### SUPPLIED MATERIAL
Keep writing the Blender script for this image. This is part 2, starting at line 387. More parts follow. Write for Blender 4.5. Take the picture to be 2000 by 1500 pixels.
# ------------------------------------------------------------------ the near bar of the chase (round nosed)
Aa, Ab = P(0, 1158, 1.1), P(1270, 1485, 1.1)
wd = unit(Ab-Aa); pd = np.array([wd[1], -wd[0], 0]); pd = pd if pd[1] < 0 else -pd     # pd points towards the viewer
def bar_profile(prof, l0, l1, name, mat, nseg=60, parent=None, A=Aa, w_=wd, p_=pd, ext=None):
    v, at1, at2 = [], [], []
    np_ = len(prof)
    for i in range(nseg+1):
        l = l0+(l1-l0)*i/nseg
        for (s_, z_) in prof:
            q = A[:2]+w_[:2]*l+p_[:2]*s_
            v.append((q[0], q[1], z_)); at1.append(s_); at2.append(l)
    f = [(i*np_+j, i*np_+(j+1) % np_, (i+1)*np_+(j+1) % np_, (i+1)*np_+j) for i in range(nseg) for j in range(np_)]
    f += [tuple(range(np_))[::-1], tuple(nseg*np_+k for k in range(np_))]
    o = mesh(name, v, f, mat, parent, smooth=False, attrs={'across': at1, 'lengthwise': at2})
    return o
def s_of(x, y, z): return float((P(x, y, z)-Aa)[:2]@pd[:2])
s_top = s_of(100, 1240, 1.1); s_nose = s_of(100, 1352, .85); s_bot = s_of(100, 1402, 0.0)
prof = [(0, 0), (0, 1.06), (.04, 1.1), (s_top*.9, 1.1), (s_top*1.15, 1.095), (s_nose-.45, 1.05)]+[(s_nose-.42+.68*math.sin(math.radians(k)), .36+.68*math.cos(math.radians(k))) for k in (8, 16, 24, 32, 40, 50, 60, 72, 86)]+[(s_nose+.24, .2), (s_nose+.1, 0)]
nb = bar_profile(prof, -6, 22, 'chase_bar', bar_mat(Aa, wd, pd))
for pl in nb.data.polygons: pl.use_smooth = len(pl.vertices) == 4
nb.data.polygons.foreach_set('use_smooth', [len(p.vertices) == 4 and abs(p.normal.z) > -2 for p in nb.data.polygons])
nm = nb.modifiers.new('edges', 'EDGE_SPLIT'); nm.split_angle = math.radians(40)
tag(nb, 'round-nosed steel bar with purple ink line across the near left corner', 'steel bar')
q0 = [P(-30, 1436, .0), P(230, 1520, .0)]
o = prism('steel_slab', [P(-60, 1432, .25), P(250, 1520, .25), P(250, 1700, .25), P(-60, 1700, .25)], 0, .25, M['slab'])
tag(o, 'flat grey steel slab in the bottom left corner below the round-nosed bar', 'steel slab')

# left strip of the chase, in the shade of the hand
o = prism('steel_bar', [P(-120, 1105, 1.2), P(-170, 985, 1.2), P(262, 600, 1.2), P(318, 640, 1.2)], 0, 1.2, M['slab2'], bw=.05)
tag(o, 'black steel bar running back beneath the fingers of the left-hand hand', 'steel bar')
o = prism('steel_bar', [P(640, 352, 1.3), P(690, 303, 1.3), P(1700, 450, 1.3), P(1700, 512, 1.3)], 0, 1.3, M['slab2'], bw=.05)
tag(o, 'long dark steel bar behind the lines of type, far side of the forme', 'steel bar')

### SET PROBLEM
Extract each line of the material exactly as it stands.

### WRITTEN ANSWER
Keep writing the Blender script for this image. This is part 2, starting at line 387. More parts follow. Write for Blender 4.5. Take the picture to be 2000 by 1500 pixels.
# ------------------------------------------------------------------ the near bar of the chase (round nosed)
Aa, Ab = P(0, 1158, 1.1), P(1270, 1485, 1.1)
wd = unit(Ab-Aa); pd = np.array([wd[1], -wd[0], 0]); pd = pd if pd[1] < 0 else -pd     # pd points towards the viewer
def bar_profile(prof, l0, l1, name, mat, nseg=60, parent=None, A=Aa, w_=wd, p_=pd, ext=None):
    v, at1, at2 = [], [], []
    np_ = len(prof)
    for i in range(nseg+1):
        l = l0+(l1-l0)*i/nseg
        for (s_, z_) in prof:
            q = A[:2]+w_[:2]*l+p_[:2]*s_
            v.append((q[0], q[1], z_)); at1.append(s_); at2.append(l)
    f = [(i*np_+j, i*np_+(j+1) % np_, (i+1)*np_+(j+1) % np_, (i+1)*np_+j) for i in range(nseg) for j in range(np_)]
    f += [tuple(range(np_))[::-1], tuple(nseg*np_+k for k in range(np_))]
    o = mesh(name, v, f, mat, parent, smooth=False, attrs={'across': at1, 'lengthwise': at2})
    return o
def s_of(x, y, z): return float((P(x, y, z)-Aa)[:2]@pd[:2])
s_top = s_of(100, 1240, 1.1); s_nose = s_of(100, 1352, .85); s_bot = s_of(100, 1402, 0.0)
prof = [(0, 0), (0, 1.06), (.04, 1.1), (s_top*.9, 1.1), (s_top*1.15, 1.095), (s_nose-.45, 1.05)]+[(s_nose-.42+.68*math.sin(math.radians(k)), .36+.68*math.cos(math.radians(k))) for k in (8, 16, 24, 32, 40, 50, 60, 72, 86)]+[(s_nose+.24, .2), (s_nose+.1, 0)]
nb = bar_profile(prof, -6, 22, 'chase_bar', bar_mat(Aa, wd, pd))
for pl in nb.data.polygons: pl.use_smooth = len(pl.vertices) == 4
nb.data.polygons.foreach_set('use_smooth', [len(p.vertices) == 4 and abs(p.normal.z) > -2 for p in nb.data.polygons])
nm = nb.modifiers.new('edges', 'EDGE_SPLIT'); nm.split_angle = math.radians(40)
tag(nb, 'round-nosed steel bar with purple ink line across the near left corner', 'steel bar')
q0 = [P(-30, 1436, .0), P(230, 1520, .0)]
o = prism('steel_slab', [P(-60, 1432, .25), P(250, 1520, .25), P(250, 1700, .25), P(-60, 1700, .25)], 0, .25, M['slab'])
tag(o, 'flat grey steel slab in the bottom left corner below the round-nosed bar', 'steel slab')

# left strip of the chase, in the shade of the hand
o = prism('steel_bar', [P(-120, 1105, 1.2), P(-170, 985, 1.2), P(262, 600, 1.2), P(318, 640, 1.2)], 0, 1.2, M['slab2'], bw=.05)
tag(o, 'black steel bar running back beneath the fingers of the left-hand hand', 'steel bar')
o = prism('steel_bar', [P(640, 352, 1.3), P(690, 303, 1.3), P(1700, 450, 1.3), P(1700, 512, 1.3)], 0, 1.3, M['slab2'], bw=.05)
tag(o, 'long dark steel bar behind the lines of type, far side of the forme', 'steel bar')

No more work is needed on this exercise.